The main point of the operation is that books are available to readers dirt cheap. As far as the book buyer is concerned they are getting genuine bargains.
Bearing all this in mind, let us have a look at The Book People's Christmas catalogue. If you live in the UK and you haven't seen one yet, don't worry, you will before long. It will drop out of a newspaper or a magazine, or perhaps even come to you through the post.
Many of the early pages deal with kids' stuff, because it is a Christmas catalogue after all. But a few pages on we find, for instance, the Times Atlas of the World available for £15. The recommended retail price (RRP) is £75. A page or two later we have Being Jordan (a recent big seller) for £6.99, while the RRP is £16.99. And further on still you can buy a bumper bundle: 10 paperback novels, with a total RRP of £69.90, all yours for £9.99. The books are not recent issues, but they are by respectable names.
I repeat: for the buyer, these are bargains. The paperback bundle of 10 includes, for instance, works by Beryl Bainbridge, Iain Banks, Jane Gardam, and Christopher Brookmyre.
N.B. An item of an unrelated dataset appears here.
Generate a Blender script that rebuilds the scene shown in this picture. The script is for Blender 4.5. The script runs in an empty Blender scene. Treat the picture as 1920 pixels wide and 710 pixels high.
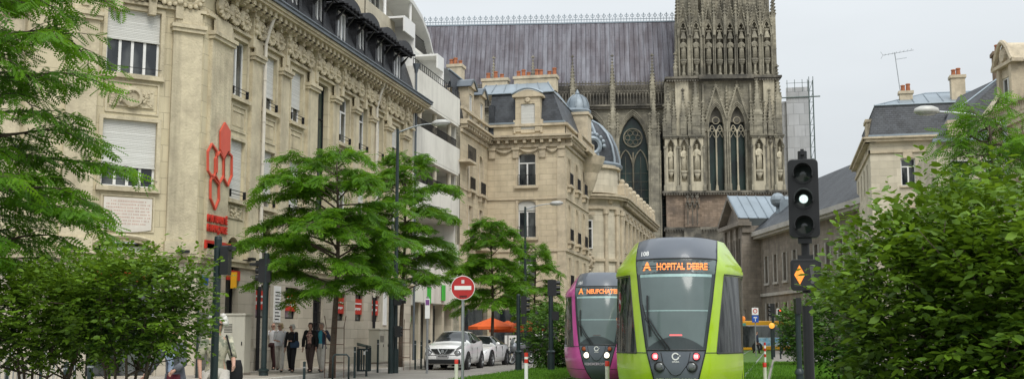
import bpy, bmesh, math, random
import numpy as np
from mathutils import Vector, Matrix
PI = math.pi
R = math.radians
random.seed(7)
rng = np.random.default_rng(7)
SC = bpy.context.scene
COL = SC.collection

# ------------------------------------------------------------------ camera model (used to measure the place)
F = 2150.0; YAW = R(13); TILT = math.atan(273 / 2150.0); EYE = 1.4
def ray(px, py):
    x = px - 960; y = 355 - py
    f = F * math.cos(TILT) - y * math.sin(TILT); z = F * math.sin(TILT) + y * math.cos(TILT)
    c, s = math.cos(YAW), math.sin(YAW)
    return (c * x - s * f, s * x + c * f, z)
def onX(px, py, X):
    r = ray(px, py); k = X / r[0]
    return (X, r[1] * k, EYE + r[2] * k)
def onY(px, py, Y):
    r = ray(px, py); k = Y / r[1]
    return (r[0] * k, Y, EYE + r[2] * k)
def onG(px, py, Z=0):
    r = ray(px, py); k = (Z - EYE) / r[2]
    return (r[0] * k, r[1] * k, Z)
def pos(px, d):
    r = ray(px, 628); k = d / F * math.cos(TILT)
    return (r[0] * k, r[1] * k, 0)
def zat(py, d):
    return EYE + (628 - py) / F * d

# ------------------------------------------------------------------ mesh builder
class MB:
    def __init__(s):
        s.v = []; s.f = []; s.M = Matrix(); s.marks = []
    def add(s, vs, fs):
        n = len(s.v); M = s.M
        for p in vs: s.v.append(M @ Vector(p))
        for f in fs: s.f.append([n + i for i in f])
        return s
    def box(s, x0, x1, y0, y1, z0, z1):
        v = [(x0, y0, z0), (x1, y0, z0), (x1, y1, z0), (x0, y1, z0), (x0, y0, z1), (x1, y0, z1), (x1, y1, z1), (x0, y1, z1)]
        return s.add(v, [(3, 2, 1, 0), (4, 5, 6, 7), (0, 1, 5, 4), (1, 2, 6, 5), (2, 3, 7, 6), (3, 0, 4, 7)])
    def cut(s): s.marks.append(len(s.f))
    def builds(s, name, mat, parent=None, smooth=False, auto=None):
        """one object per cut() segment"""
        ms = sorted({0, len(s.f)} | set(s.marks)); out = []
        for a, b in zip(ms[:-1], ms[1:]):
            fs = s.f[a:b]; idx = sorted({i for f in fs for i in f}); mp = {i: k for k, i in enumerate(idx)}
            q = MB(); q.v = [s.v[i] for i in idx]; q.f = [[mp[i] for i in f] for f in fs]; out.append(q.build(name, mat, parent, smooth, 0, auto))
        return out
    def cbox(s, x, y, z, w, d, h):
        return s.box(x - w / 2, x + w / 2, y - d / 2, y + d / 2, z, z + h)
    def taper(s, x0, x1, y0, y1, z0, z1, k, ky=None):
        ky = k if ky is None else ky
        cx, cy = (x0 + x1) / 2, (y0 + y1) / 2; a, b = (x1 - x0) / 2, (y1 - y0) / 2
        v = [(cx - a, cy - b, z0), (cx + a, cy - b, z0), (cx + a, cy + b, z0), (cx - a, cy + b, z0),
             (cx - a * k, cy - b * ky, z1), (cx + a * k, cy - b * ky, z1), (cx + a * k, cy + b * ky, z1), (cx - a * k, cy + b * ky, z1)]
        return s.add(v, [(3, 2, 1, 0), (4, 5, 6, 7), (0, 1, 5, 4), (1, 2, 6, 5), (2, 3, 7, 6), (3, 0, 4, 7)])
    def quad(s, a, b, c, d): return s.add([a, b, c, d], [(0, 1, 2, 3)])
    def ext(s, poly, a, b, axis='y'):
        """polygon extruded; axis y: poly in (x,z) from y=a (front) to b; axis z: poly in (x,y); axis x: poly in (y,z)"""
        n = len(poly)
        def P(p, t):
            return (p[0], t, p[1]) if axis == 'y' else ((p[0], p[1], t) if axis == 'z' else (t, p[0], p[1]))
        v = [P(p, a) for p in poly] + [P(p, b) for p in poly]
        f = [list(range(n)), list(range(2 * n - 1, n - 1, -1))]
        for i in range(n):
            j = (i + 1) % n; f.append([j, i, i + n, j + n])
        return s.add(v, f)
    def ring(s, rings, cap=True, close=True):
        n = len(rings[0]); v = [p for r in rings for p in r]; f = []
        for k in range(len(rings) - 1):
            for i in range(n if close else n - 1):
                j = (i + 1) % n
                f.append([k * n + i, k * n + j, (k + 1) * n + j, (k + 1) * n + i])
        if cap:
            f.append(list(range(n - 1, -1, -1))); m = (len(rings) - 1) * n
            f.append([m + i for i in range(n)])
        return s.add(v, f)
    def lathe(s, prof, c=(0, 0, 0), n=12, axis='z', a0=0, a1=2 * PI, cap=True, sx=1, sy=1):
        full = abs(a1 - a0 - 2 * PI) < 1e-6; m = n if full else n + 1
        rings = []
        for r, z in prof:
            rg = []
            for i in range(m):
                a = a0 + (a1 - a0) * i / n
                x, y = r * math.cos(a) * sx, r * math.sin(a) * sy
                p = (x, y, z) if axis == 'z' else ((x, z, y) if axis == 'y' else (z, x, y))
                rg.append((c[0] + p[0], c[1] + p[1], c[2] + p[2]))
            rings.append(rg)
        return s.ring(rings, cap, full)
    def cyl(s, x, y, z0, z1, r, n=10, r2=None):
        return s.lathe([(r, z0), (r if r2 is None else r2, z1)], (x, y, 0), n)
    def tube(s, pts, r, n=6, flat=1.0):
        pts = [Vector(p) for p in pts]; m = len(pts)
        rs = r if isinstance(r, (list, tuple)) else [r] * m
        rings = []; up = Vector((0, 0, 1)); prev = None
        for i in range(m):
            t = (pts[min(i + 1, m - 1)] - pts[max(i - 1, 0)])
            t = t.normalized() if t.length > 1e-9 else up
            if prev is None: a = t.cross(up if abs(t.z) < .95 else Vector((1, 0, 0))).normalized()
            else:
                a = prev - t * prev.dot(t)
                a = a.normalized() if a.length > 1e-6 else t.orthogonal().normalized()
            prev = a; b = t.cross(a)
            rings.append([tuple(pts[i] + (a * math.cos(2 * PI * k / n) + b * math.sin(2 * PI * k / n) * flat) * rs[i]) for k in range(n)])
        return s.ring(rings)
    def sph(s, c, r, n=10, m=7, sx=1, sy=1, sz=1):
        return s.lathe([(max(.001, r * math.sin(PI * i / m)), -r * sz * math.cos(PI * i / m)) for i in range(m + 1)], c, n, sx=sx, sy=sy)
    def mesh(s, name, smooth=False, uv=True):
        me = bpy.data.meshes.new(name)
        me.from_pydata([tuple(v) for v in s.v], [], s.f)
        if uv and s.f: auto_uv(me)
        if smooth:
            me.polygons.foreach_set('use_smooth', [True] * len(me.polygons))
        me.update(); return me
    def build(s, name, mat, parent=None, smooth=False, bevel=0, auto=None):
        me = s.mesh(name, smooth)
        if mat: me.materials.append(mat)
        o = bpy.data.objects.new(name, me); COL.objects.link(o)
        if parent is not None: o.parent = parent
        if smooth and auto is not None:
            try: me.set_sharp_from_angle(angle=R(auto))
            except Exception: pass
        if bevel:
            b = o.modifiers.new('bevel', 'BEVEL'); b.width = bevel; b.segments = 2; b.limit_method = 'ANGLE'; b.angle_limit = R(40)
        return o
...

I think we can also assume that Mr Smart has done his arithmetic properly, and that he is earning a decent profit on each sale. And nobody has put a gun to the publishers' heads, so they are not unhappy either. Customer, Ted Smart, and publisher, they are all smiling.
But what, I find myself asking (and not for the first time), what of the poor bloody author? How does he/she fare in this enterprise?
In his FT survey of the book trade which I mentioned yesterday, John Sutherland describes The Book People with admiration, and states that Ted Smart 'buys titles in bulk, at up to 60% discount.' What does that mean?
Well, I would expect it to mean that, if the RRP of a book is £10, Ted Smart buys it at a discount of 60% of that figure, i.e. he pays £4 for it. Which would presumably enable him to sell it at say £6, which is a heavily reduced price from the customer's point of view.
However, even a few moments' contemplation of the figures that I have quoted from the Christmas catalogue show that this is obvious nonsense. If Ted Smart was buying the Times Atlas at a 60% discount he would be paying £30 for it. But he is selling it for £15. As for the paperbacks, 60% off the RRP would give Smart a cost of just under £28, but he is selling the whole package of 10 for £9.99.
So, it follows with inexorable logic that, on average, Ted Smart is negotiating a whole lot more than 60% discount. I can see no reason to suppose that any of the examples that I have given are loss leaders, so let us examine the arithmetic of the novel package more closely.
The buyer pays £9.99, and carriage is extra. I will ignore carriage, though Ted Smart may well arrange things so that he makes a turn on that income too; quite a few booksellers do. We will just look at the money paid for the books.
How much of that £9.99 do you think Ted Smart has paid for the books, and how much is gross profit for his company? Well, it's anybody's guess, but if you told me that the deal was costed at 50/50 I wouldn't be surprised. In that case, The Book People would be paying the publishers £5. For our present purposes, let us err on the publishers' side, and assume that the split is two thirds and one third. In other words, the publishers get £6.66 per package, give or take a penny. Since there are 10 books in the package, that means that each publisher, on average, gets 67 pence per book. (And, as suggested, it could be less.)
How much of that 67 pence goes to the author, do you imagine?
The answer, of course, is that everything depends on the contract. But it sure as hell isn't going to be very much. For a start, 67p probably doesn't even cover the cost of printing the book, though the actual unit cost will depend on how many were printed in the first place. Long runs result in lower unit costs.
I have just had a look at Publishing Agreements (now edited by Charles Clark and Lynette Owen). Publishing Agreements is the standard UK reference book on publishing contracts. I don't have a bang up to date edition, but terms for authors have generally got worse in recent years, so my 1993 edition is probably a fair guide.
What it says there, in the 'model' contract between publisher and author, is that, one year after a book has appeared, the publisher shall have the right to dispose of copies as a remainder or overstock. If the price obtained is more than the cost of production, the author will get 10% of the proceeds. So, with enormous good fortune, a writer whose book is included in Ted Smart's 'bargain bundle' may get as much as 6p or 7p per book.
However, it is much more likely, I suspect, that the 67p obtained by the publisher is less than the cost of production. And what does the 'model' contract say about that? It says 'On disposal of stock at or below the cost of production, no royalty shall be payable.'
So the author gets Zero. Zilch. Nothing.
All you budding authors out there have been warned.